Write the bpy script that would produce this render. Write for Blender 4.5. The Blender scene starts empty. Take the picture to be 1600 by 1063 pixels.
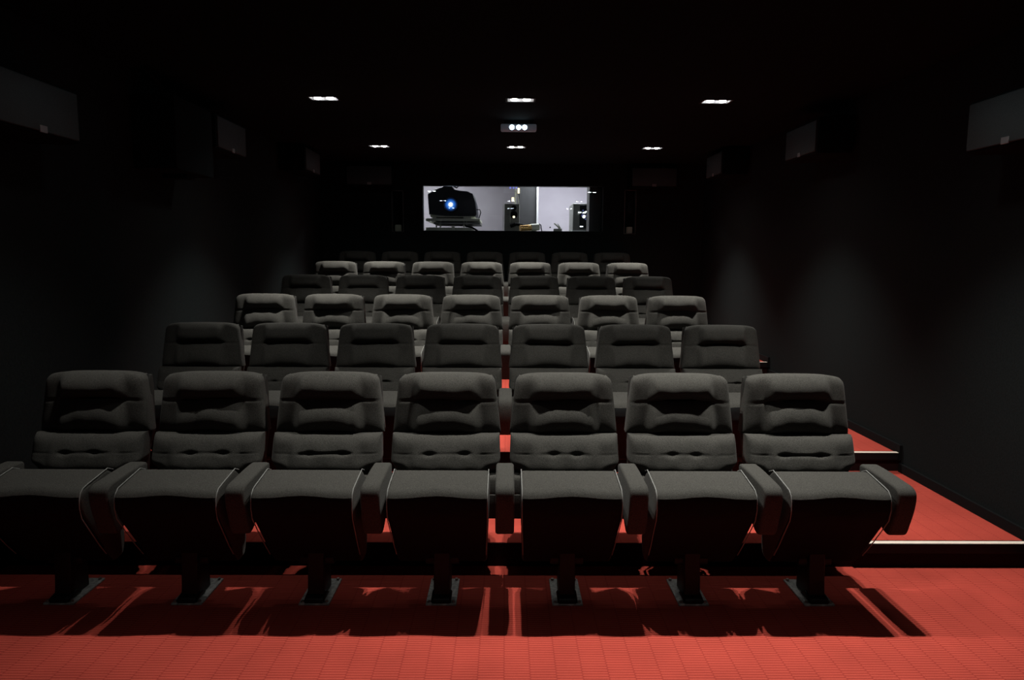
import bpy, bmesh, math, random
from mathutils import Vector, Matrix
R = math.radians
S = bpy.context.scene
C = S.collection

# ------------------------------------------------------------------ camera
cam = bpy.data.cameras.new('camera'); cam.sensor_width = 36.0
cam.lens = 1100.0 * 36.0 / 1600.0; cam.clip_start = 0.05
co = bpy.data.objects.new('camera', cam); C.objects.link(co); S.camera = co
E, PITCH, YAW, ROLL = 1.596, 0.1203, 0.0091, -0.0061
co.matrix_world = (Matrix.Translation((0, 0, E)) @ Matrix.Rotation(-YAW, 4, 'Z') @
                   Matrix.Rotation(math.pi / 2 - PITCH, 4, 'X') @ Matrix.Rotation(-ROLL, 4, 'Z'))
# ------------------------------------------------------------------ world, exposure
w = bpy.data.worlds.new('world'); S.world = w; w.use_nodes = True
w.node_tree.nodes['Background'].inputs[0].default_value = (0.8, 0.9, 1, 1)
w.node_tree.nodes['Background'].inputs[1].default_value = 0.0
S.view_settings.view_transform = 'Standard'; S.view_settings.look = 'None'
S.view_settings.gamma = 1; S.view_settings.use_curve_mapping = False
S.view_settings.exposure = 0.0
S.cycles.max_bounces = 8; S.cycles.use_denoising = True

# ------------------------------------------------------------------ dimensions (metres)
P = 0.58            # seat pitch
H = 2.828           # ceiling height
XL, XR, YB = -2.56, 2.735, 9.9
DY, DZ = 1.245, 0.125   # row spacing, riser height
NOSE = 3.475        # front of the first tread
ROW0 = 3.18         # pedestal of the front row
LAMP_X = (-1.462, 0.11, 1.682)
LAMP_Y = (3.40, 5.83, 8.32, 0.85)   # the last row is a dim, unseen fill added above the camera
# watts of each downlight: rows front to back, added fill row last; left to right
LAMP_W = ((98, 268, 300), (325, 320, 320), (300, 340, 370), (24, 26, 26))
ROOM_SPOT = 140


def spot(x, y, z, watt, size, radius, blend=1.0):
    l = bpy.data.lights.new('downlight_beam', 'SPOT'); l.energy = watt; l.spot_size = R(size)
    l.spot_blend = blend; l.shadow_soft_size = radius; l.color = (1.0, 0.96, 0.88)
    o = bpy.data.objects.new('downlight_beam', l); o.location = (x, y, z); C.objects.link(o)
    return o


def area(x, y, z, sx, sy, watt, col):
    l = bpy.data.lights.new('booth_light', 'AREA'); l.shape = 'RECTANGLE'; l.size = sx; l.size_y = sy
    l.energy = watt; l.color = col
    o = bpy.data.objects.new('booth_light', l); o.location = (x, y, z); C.objects.link(o)
    return o


for j, ly in enumerate(LAMP_Y):
    for i, lx in enumerate(LAMP_X):
        for s in (-1, 1):
            spot(lx + s * 0.05, ly, H - 0.023, LAMP_W[j][i] / 2, 91, 0.016)              # main beam
            spot(lx + s * 0.05, ly, H - 0.023, LAMP_W[j][i] / 2 * 0.06, ROOM_SPOT, 0.016)  # spill of the same bulb
# ------------------------------------------------------------------ materials


def mat(name, col, rough=0.8, metal=0.0, emit=None, estr=0.0, spec=0.5):
    m = bpy.data.materials.new(name); m.use_nodes = True
    b = m.node_tree.nodes['Principled BSDF']
    b.inputs['Base Color'].default_value = (*col, 1); b.inputs['Roughness'].default_value = rough
    b.inputs['Metallic'].default_value = metal; b.inputs['Specular IOR Level'].default_value = spec
    if emit:
        b.inputs['Emission Color'].default_value = (*emit, 1); b.inputs['Emission Strength'].default_value = estr
    return m


def noisy(name, c1, c2, scale, rough=0.95, bump=0.0, spec=0.2, detail=2.0, metal=0.0, sheen=0.0):
    m = mat(name, c1, rough, metal, spec=spec); nt = m.node_tree; b = nt.nodes['Principled BSDF']
    tc = nt.nodes.new('ShaderNodeTexCoord'); n = nt.nodes.new('ShaderNodeTexNoise')
    n.inputs['Scale'].default_value = scale; n.inputs['Detail'].default_value = detail
    nt.links.new(tc.outputs['Object'], n.inputs['Vector'])
    r = nt.nodes.new('ShaderNodeValToRGB')
    r.color_ramp.elements[0].position = 0.35; r.color_ramp.elements[1].position = 0.65
    r.color_ramp.elements[0].color = (*c1, 1); r.color_ramp.elements[1].color = (*c2, 1)
    nt.links.new(n.outputs['Fac'], r.inputs['Fac']); nt.links.new(r.outputs['Color'], b.inputs['Base Color'])
    if bump:
        bp = nt.nodes.new('ShaderNodeBump'); bp.inputs['Strength'].default_value = bump
        bp.inputs['Distance'].default_value = 0.002
        nt.links.new(n.outputs['Fac'], bp.inputs['Height']); nt.links.new(bp.outputs['Normal'], b.inputs['Normal'])
    if sheen:
        b.inputs['Sheen Weight'].default_value = sheen
    return m


def carpet():
    m = mat('red_ribbed_carpet', (0.45, 0.06, 0.045), 0.95, spec=0.1); nt = m.node_tree; N = nt.nodes; L = nt.links
    b = N['Principled BSDF']
    tc = N.new('ShaderNodeTexCoord'); sp = N.new('ShaderNodeSeparateXYZ'); L.new(tc.outputs['Object'], sp.inputs[0])

    def mt(op, a, b2=None, c=None):
        n = N.new('ShaderNodeMath'); n.operation = op
        for i, v in enumerate((a, b2, c)):
            if v is None: continue
            if isinstance(v, (int, float)): n.inputs[i].default_value = v
            else: L.new(v, n.inputs[i])
        return n.outputs[0]
    xs = mt('DIVIDE', sp.outputs['X'], 0.1005)
    strip = mt('FLOOR', xs)
    fx = mt('FRACT', xs)
    off = mt('MULTIPLY', strip, 0.37)
    yy = mt('ADD', mt('DIVIDE', sp.outputs['Y'], 0.0168), off)
    fy = mt('FRACT', yy)
    tri = mt('ABSOLUTE', mt('SUBTRACT', fy, 0.5))          # 0..0.5
    groove = mt('SMOOTH_MIN', mt('MULTIPLY', tri, 5.0), 1.0, 0.25)   # 0 in the groove
    seam = mt('MINIMUM', mt('MULTIPLY', mt('MINIMUM', fx, mt('SUBTRACT', 1.0, fx)), 22.0), 1.0)
    g = mt('MULTIPLY', groove, mt('ADD', mt('MULTIPLY', seam, 0.45), 0.55))
    nz = N.new('ShaderNodeTexNoise'); nz.inputs['Scale'].default_value = 260; nz.inputs['Detail'].default_value = 2
    L.new(tc.outputs['Object'], nz.inputs['Vector'])
    nb = N.new('ShaderNodeTexNoise'); nb.inputs['Scale'].default_value = 3.5; nb.inputs['Detail'].default_value = 4
    L.new(tc.outputs['Object'], nb.inputs['Vector'])
    k = mt('MULTIPLY', mt('ADD', mt('MULTIPLY', nz.outputs['Fac'], 0.5), 0.75), mt('ADD', mt('MULTIPLY', nb.outputs['Fac'], 0.5), 0.75))
    mx = N.new('ShaderNodeMix'); mx.data_type = 'RGBA'
    mx.inputs['A'].default_value = (0.215, 0.021, 0.017, 1); mx.inputs['B'].default_value = (0.43, 0.064, 0.045, 1)
    L.new(g, mx.inputs['Factor'])
    vm = N.new('ShaderNodeVectorMath'); vm.operation = 'SCALE'
    L.new(mx.outputs['Result'], vm.inputs[0]); L.new(k, vm.inputs['Scale'])
    L.new(vm.outputs[0], b.inputs['Base Color'])
    bp = N.new('ShaderNodeBump'); bp.inputs['Strength'].default_value = 0.25; bp.inputs['Distance'].default_value = 0.002
    L.new(g, bp.inputs['Height']); L.new(bp.outputs['Normal'], b.inputs['Normal'])
    return m


FAB = noisy('charcoal_wool', (0.026, 0.0257, 0.0235), (0.058, 0.057, 0.052), 300, 0.95, 0.5, 0.15, 3, sheen=0.03)
SPAN = mat('black_seat_cover', (0.008, 0.009, 0.0095), 0.9, spec=0.1)
UNDER = noisy('charcoal_underside', (0.020, 0.020, 0.019), (0.028, 0.028, 0.026), 300, 0.95, 0.2, 0.15)
PIPE = mat('grey_piping', (0.17, 0.175, 0.17), 0.7)
BLK = mat('black_plastic', (0.005, 0.0055, 0.006), 0.8, spec=0.1)
CABM = mat('matte_black_laminate', (0.004, 0.0065, 0.007), 0.95, spec=0.05)
BLKM = mat('black_metal', (0.005, 0.0065, 0.007), 0.5, spec=0.25)
STEEL = noisy('worn_steel', (0.24, 0.25, 0.25), (0.48, 0.50, 0.49), 60, 0.5, metal=0.1, spec=0.5)
BOLT = mat('bolt_steel', (0.35, 0.35, 0.34), 0.35, 0.7)
WALL = noisy('black_wall_cloth', (0.0085, 0.0108, 0.0112), (0.0112, 0.0142, 0.0148), 90, 1.0, 0.2, 0.05)
CEIL = mat('black_ceiling_paint', (0.0055, 0.0085, 0.0095), 1.0, spec=0.05)
CARPET = carpet()
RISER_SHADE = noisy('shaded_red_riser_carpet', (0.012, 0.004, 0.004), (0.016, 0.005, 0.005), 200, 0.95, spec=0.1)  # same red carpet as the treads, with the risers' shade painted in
NOSEB = mat('black_rubber_nosing', (0.006, 0.006, 0.007), 0.6, spec=0.2)
NOSEM = mat('pale_metal_insert', (0.82, 0.72, 0.62), 0.45, 0.0)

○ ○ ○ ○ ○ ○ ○

### Exercise details
Your task is to restate word for word the lines from the top of the data to the line containing "C = S.collection", both ends included, with every picture left out.

### Written response
Write the bpy script that would produce this render. Write for Blender 4.5. The Blender scene starts empty. Take the picture to be 1600 by 1063 pixels.
import bpy, bmesh, math, random
from mathutils import Vector, Matrix
R = math.radians
S = bpy.context.scene
C = S.collection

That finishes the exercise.